:: Collected data ::
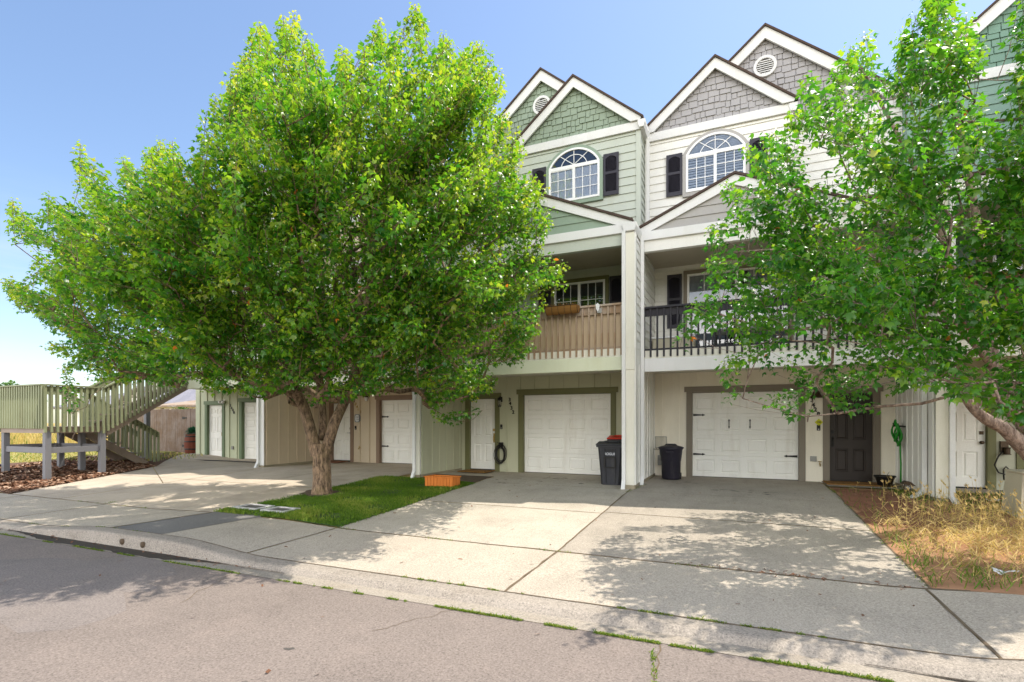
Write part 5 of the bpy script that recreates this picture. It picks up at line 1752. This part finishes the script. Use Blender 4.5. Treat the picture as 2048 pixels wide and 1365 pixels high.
def limbB(pts, rs, seed, n=20):
    p, r_ = bark_tube(mb, pts, rs, n, .07, seed); limbsB.append(p[::4] + [p[-1]])
limbB([tuple(tb), tq(2150, 990), tq(2085, 935), tq(2045, 892), tq(2008, 858), tq(1975, 840), tq(1945, 815), tq(1918, 770), tq(1895, 728), tq(1872, 680), tq(1830, 612), tq(1752, 525), tq(1660, 465), tq(1580, 440)],
      [.15, .13, .115, .105, .085, .075, .06, .055, .05, .045, .04, .032, .022, .012], 21)
limbB([tq(2150, 990), tq(2080, 880, .35), tq(2010, 800, .6), tq(1985, 720, .7), tq(1972, 640, .8), tq(1965, 540, .8), tq(1945, 400, .6), tq(1910, 220, .4), tq(1890, 60, .2)], [.13, .12, .115, .10, .085, .07, .055, .035, .018], 22)
limbB([tq(1990, 740, .7), tq(1950, 690, .4), tq(1890, 630, .2), tq(1810, 560, 0), tq(1700, 500, -.1), tq(1560, 500, -.2), tq(1470, 505, -.2)], [.06, .05, .04, .034, .026, .016, .01], 23)
limbB([tq(1915, 765, .0), tq(1860, 700, -.3), tq(1780, 660, -.5), tq(1680, 650, -.6), tq(1560, 660, -.6), tq(1440, 630, -.5)], [.045, .038, .032, .026, .018, .01], 24)
limbB([tq(1980, 690, .7), tq(1940, 620, .6), tq(1900, 520, .5), tq(1850, 380, .3), tq(1790, 260, .2), tq(1720, 130, .1)], [.06, .05, .042, .034, .024, .012], 25)
limbB([tq(2110, 930, .2), tq(2130, 800, .3), tq(2150, 600, .3), tq(2150, 400, .2), tq(2120, 200, .1)], [.09, .08, .06, .04, .02], 26)
limbB([tq(2140, 700, .3), tq(2080, 560, -.4), tq(2040, 420, -.8), tq(2010, 320, -.9)], [.05, .04, .03, .016], 28)
mb.build('trunk', M['bark_light'], treeB, True)
def okB(P):
    gx, gy = P[:, 0] - .30 * P[:, 2], P[:, 1] - .37 * P[:, 2]          # the open side of the crown lets light down to the weedy bed
    thin = (((gx - 3.0) / 1.25) ** 2 + ((gy - 8.4) / 1.15) ** 2 < 1) & (rng.uniform(0, 1, len(P)) < .62)
    return (P[:, 1] < np.where(P[:, 2] < 6.0, 10.9, 11.9)) & (P[:, 2] > .9) & ~thin
axisB = np.array([4.0, 9.0, 0.])
B, Dd, L, H = grow_crown(SIL_B, D1, 2.5, 2.0, 1950, 420, 640, 560, 1350, axisB, 2.0, 8.0, (.28, .55), okB, (.9, 1.6), 14)
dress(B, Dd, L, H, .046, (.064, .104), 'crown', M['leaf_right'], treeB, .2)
allp = [(p, None) for p in limbsB]
arr, par, r = skeleton(allp, B, .0026, .44, .0022, np.array(tq(2060, 900)))
ns = sum(len(p) for p, _ in allp); nB = len(B)
arr2 = np.concatenate([arr, B, B + Dd * (L[:, None] * .95)]); par2 = par + [None] * nB + [len(arr) + i for i in range(nB)]
limbs_mesh(arr2, par2, np.concatenate([r, np.full(2 * nB, .0022)]), 'branches', M['bark_light'], treeB, ns, .035)


def blades(P, hgt, wid, lean, tint, name, mat_, parent=None, kind='stuff'):
    n = len(P)
    a = rng.uniform(0, 6.28, n); s = np.stack([np.cos(a), np.sin(a), np.zeros(n)], 1) * wid[:, None] * .5
    b = rng.uniform(0, 6.28, n); l = np.stack([np.cos(b), np.sin(b), np.zeros(n)], 1) * (hgt * lean)[:, None]
    up = np.array([0, 0, 1.])
    mid = P + l * .35 + up * (hgt * .6)[:, None]; tip = P + l + up * (hgt * (1 - .35 * lean))[:, None]
    V = np.stack([P - s, P + s, mid - s * .8, mid + s * .8, tip], 1).reshape(-1, 3)
    F = (np.arange(n) * 5)[:, None, None] + np.array([(0, 1, 3), (0, 3, 2), (2, 3, 4)])[None]
    o = np_mesh(name, V, F.reshape(-1, 3), mat_, parent, np.repeat(tint, 5))
    return struct(o, kind) if kind else o


# lawn
n = 60000
x = rng.uniform(XL - .01, XM, n); y = rng.uniform(6.25, 10.95, n)
keep = ~((y > 10.7 + (x - XM) * -.11)) & (np.hypot(x + 8.14, (y - 8.5)) > .42 + .12 * rng.uniform(-1, 1, n))
keep &= ~((np.abs(x + 8.12) < .33) & (np.abs(y - 6.78) < .23)) & ~((np.abs(x + 7.42) < .30) & (np.abs(y - 6.76) < .22)) & ~((x > -6.52) & (x < -5.8) & (y > 9.95) & (y < 10.3))
x, y = x[keep], y[keep]; n = len(x)
pt = .5 + .5 * np.sin(x * 2.3 + np.sin(y * 1.7) * 2) * np.cos(y * 2.9 + x)
thin = (np.sin(x * 4.1 + y * 2.2) * np.sin(y * 3.7 - x * 1.3) > .55) & (rng.uniform(0, 1, n) < .7)
x, y, pt = x[~thin], y[~thin], pt[~thin]; n = len(x)
x = x + np.where((x > XM - .12) | (x < XL + .12), rng.normal(0, .03, n), 0)
blades(np.stack([x, y, zg(x, y)], 1), rng.uniform(.02, .07, n) * (.6 + .6 * pt), rng.uniform(.006, .012, n), rng.uniform(.2, .9, n), np.clip(.05 + .45 * pt + rng.uniform(0, .45, n), 0, 1), 'lawn_grass', M['grass'])
o = blot(-8.14, 8.48, .42, .42, M['soil_dark'], .012, 30); o.name = 'tree_ring_soil'

# weedy bed on the right
def scatter(n, x0, x1, y0, y1):
    return rng.uniform(x0, x1, n), rng.uniform(y0, y1, n)
x, y = scatter(15000, XR + .02, 7.5, 6.25, 12.5)
dens = .45 + .55 * np.sin(x * 1.9 + y * .7) * np.sin(y * 1.3 - x * .6)
bare = (x < 2.7) & (y > 8.6)
k = (rng.uniform(0, 1, len(x)) < np.where(bare, .06, np.where((y > 10.3) | (y < 7.2) | (x < XR + .3), .35 + .5 * dens, .08 + .28 * dens))); x, y = x[k], y[k]
dry = np.clip(.75 - np.hypot((x - 3.2) / 1.7, (y - 8.2) / 1.9) * .45 + rng.normal(0, .18, len(x)), 0, 1)
edge = (x < XR + .35) | (y < 6.9) | (y > 10.8); dry = np.where(edge, dry * .4, dry)
blades(np.stack([x, y, zg(x, y)], 1), rng.uniform(.03, .20, len(x)) * np.where(dry > .6, .8, 1.), rng.uniform(.006, .013, len(x)), rng.uniform(.3, 1.6, len(x)), np.clip(dry + rng.normal(0, .1, len(x)), 0, 1), 'weed_grass', M['dry_grass'])
# matted straw on the soil
x, y = scatter(9000, XR + .1, 6.5, 6.4, 10.2)
k = rng.uniform(0, 1, len(x)) < np.exp(-(((x - 3.3) / 1.6) ** 2 + ((y - 8.1) / 1.4) ** 2)); x, y = x[k], y[k]
blades(np.stack([x, y, zg(x, y) + rng.uniform(.01, .05, len(x))], 1), rng.uniform(.06, .2, len(x)), rng.uniform(.005, .011, len(x)), rng.uniform(1.8, 2.6, len(x)), rng.uniform(.6, 1., len(x)), 'straw', M['dry_grass'])
# seeded barley stems
S0 = []
for i in range(260):
    x = R.gauss(3.3, .8); y = R.gauss(9.6, .9)
    if x < XR + .3 or y < 7 or y > 12.3: continue
    S0.append((x, y, R.uniform(.22, .5)))
V, F, T = [], [], []
def addtri(a, b, c, t):
    k = len(V); V.extend([a, b, c]); F.append((k, k + 1, k + 2)); T.extend([t] * 3)
for x, y, h in S0:
    z = float(zg(x, y)); az = R.uniform(0, 6.28); ln = R.uniform(.05, .3) * h
    tipx, tipy, tipz = x + ln * math.cos(az), y + ln * math.sin(az), z + h
    t = R.uniform(.55, .95)
    mx, my = x + ln * .3 * math.cos(az), y + ln * .3 * math.sin(az)
    for w in ((.003, 0), (0, .003)):
        addtri((x - w[0], y - w[1], z), (x + w[0], y + w[1], z), (mx, my, z + h * .6), t)
        addtri((mx - w[0], my - w[1], z + h * .55), (mx + w[0], my + w[1], z + h * .55), (tipx, tipy, tipz), t)
    for _ in range(11):
        a = R.uniform(0, 6.28); e = R.uniform(.03, .06)
        b = (tipx + .6 * e * math.cos(a) + .02 * math.cos(az), tipy + .6 * e * math.sin(a) + .02 * math.sin(az), tipz + e * R.uniform(.2, .9) - .02)
        addtri((tipx - .003, tipy, tipz - .05), (tipx + .003, tipy, tipz - .035), b, min(1, t + .12))
    for _ in range(2):
        a = R.uniform(0, 6.28); q = R.uniform(.15, .5); e = R.uniform(.1, .2)
        addtri((x, y, z + h * q), (x + .006, y + .004, z + h * q + .008), (x + e * math.cos(a), y + e * math.sin(a), z + h * q + R.uniform(-.02, .1)), t - .1)
struct(np_mesh('barley_weed', V, F, M['dry_grass'], None, T), 'stuff')
for i, (u, v, lb) in enumerate(((2010, 1155, 'white scrap of plastic in the weeds below the utility pedestal'), (1985, 1030, 'crumpled white paper among dry stalks left of the pedestal'))):
    rr_ = ray(u, v); t_ = (-.2 - CAMZ) / rr_[2]; x, y = rr_[0] * t_, rr_[1] * t_
    z = float(zg(x, y)) + .02
    mb = MB(); g = [[(x + (a - 2) * .05 + R.uniform(-.015, .015), y + (b - 1) * .045 + R.uniform(-.015, .015), z + R.uniform(0, .06)) for a in range(5)] for b in range(3)]
    for b in range(2):
        for a in range(4): mb.poly([g[b][a], g[b][a + 1], g[b + 1][a + 1], g[b + 1][a]])
    o = mb.build('litter', M['litter_white'], None, True); tag(o, lb, 'litter')
    sd = o.modifiers.new('thickness', 'SOLIDIFY'); sd.thickness = .004

# moss and small weeds in the joints
pts = []
def tuft_line(p, q, n, prob, spread=.02):
    for i in range(n):
        t = R.random()
        if math.sin(t * 23 + p[0] * 3) + math.sin(t * 51) < prob: continue
        pts.append((p[0] + (q[0] - p[0]) * t + R.uniform(-spread, spread), p[1] + (q[1] - p[1]) * t + R.uniform(-spread, spread)))
tuft_line((-12, 4.11), (-4.5, 4.11), 4000, -.2, .012); tuft_line((-4.5, 4.11), (-2.9, 4.11), 1500, .3, .012); tuft_line((-2.6, 4.11), (1.8, 4.11), 8000, -.7, .014)
tuft_line((-3.3, 4.605), (-1.9, 4.605), 900, .2, .012); tuft_line((-1.0, 4.605), (.6, 4.605), 1300, -.2, .012); tuft_line((-11, 4.605), (-7.5, 4.605), 400, .4)
tuft_line((XM, 6.2), (1.0, 6.2), 1100, .6, .03); tuft_line((-12.5, 6.2), (-10, 6.2), 300, .4); tuft_line((XR, 6.2), (XR, 12.6), 700, -.2, .04)
tuft_line((-2.1, 10.6), (-1.9, 11.6), 120, -1, .05); tuft_line((-.6, 3.95), (-.45, 3.2), 300, -.4, .02)
for _ in range(40): pts.append((-11.6 + R.gauss(0, .06), 6.35 + R.gauss(0, .05)))
P_ = np.array([(a, b, float(zg(a, b)) if b > 4.4 else -.329) for a, b in pts]); n = len(P_)
blades(P_, rng.uniform(.005, .024, n) * np.where(rng.uniform(0, 1, n) < .06, 2.2, 1), rng.uniform(.005, .011, n), rng.uniform(.5, 1.6, n), rng.uniform(.3, .95, n), 'joint_moss', M['grass'])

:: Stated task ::
Write out again exactly the lines from the start of the data above through the line containing "(.9, 1.6), 14)", inclusive, excluding any pictures.

:: Result for this exercise ::
Write part 5 of the bpy script that recreates this picture. It picks up at line 1752. This part finishes the script. Use Blender 4.5. Treat the picture as 2048 pixels wide and 1365 pixels high.
def limbB(pts, rs, seed, n=20):
    p, r_ = bark_tube(mb, pts, rs, n, .07, seed); limbsB.append(p[::4] + [p[-1]])
limbB([tuple(tb), tq(2150, 990), tq(2085, 935), tq(2045, 892), tq(2008, 858), tq(1975, 840), tq(1945, 815), tq(1918, 770), tq(1895, 728), tq(1872, 680), tq(1830, 612), tq(1752, 525), tq(1660, 465), tq(1580, 440)],
      [.15, .13, .115, .105, .085, .075, .06, .055, .05, .045, .04, .032, .022, .012], 21)
limbB([tq(2150, 990), tq(2080, 880, .35), tq(2010, 800, .6), tq(1985, 720, .7), tq(1972, 640, .8), tq(1965, 540, .8), tq(1945, 400, .6), tq(1910, 220, .4), tq(1890, 60, .2)], [.13, .12, .115, .10, .085, .07, .055, .035, .018], 22)
limbB([tq(1990, 740, .7), tq(1950, 690, .4), tq(1890, 630, .2), tq(1810, 560, 0), tq(1700, 500, -.1), tq(1560, 500, -.2), tq(1470, 505, -.2)], [.06, .05, .04, .034, .026, .016, .01], 23)
limbB([tq(1915, 765, .0), tq(1860, 700, -.3), tq(1780, 660, -.5), tq(1680, 650, -.6), tq(1560, 660, -.6), tq(1440, 630, -.5)], [.045, .038, .032, .026, .018, .01], 24)
limbB([tq(1980, 690, .7), tq(1940, 620, .6), tq(1900, 520, .5), tq(1850, 380, .3), tq(1790, 260, .2), tq(1720, 130, .1)], [.06, .05, .042, .034, .024, .012], 25)
limbB([tq(2110, 930, .2), tq(2130, 800, .3), tq(2150, 600, .3), tq(2150, 400, .2), tq(2120, 200, .1)], [.09, .08, .06, .04, .02], 26)
limbB([tq(2140, 700, .3), tq(2080, 560, -.4), tq(2040, 420, -.8), tq(2010, 320, -.9)], [.05, .04, .03, .016], 28)
mb.build('trunk', M['bark_light'], treeB, True)
def okB(P):
    gx, gy = P[:, 0] - .30 * P[:, 2], P[:, 1] - .37 * P[:, 2]          # the open side of the crown lets light down to the weedy bed
    thin = (((gx - 3.0) / 1.25) ** 2 + ((gy - 8.4) / 1.15) ** 2 < 1) & (rng.uniform(0, 1, len(P)) < .62)
    return (P[:, 1] < np.where(P[:, 2] < 6.0, 10.9, 11.9)) & (P[:, 2] > .9) & ~thin
axisB = np.array([4.0, 9.0, 0.])
B, Dd, L, H = grow_crown(SIL_B, D1, 2.5, 2.0, 1950, 420, 640, 560, 1350, axisB, 2.0, 8.0, (.28, .55), okB, (.9, 1.6), 14)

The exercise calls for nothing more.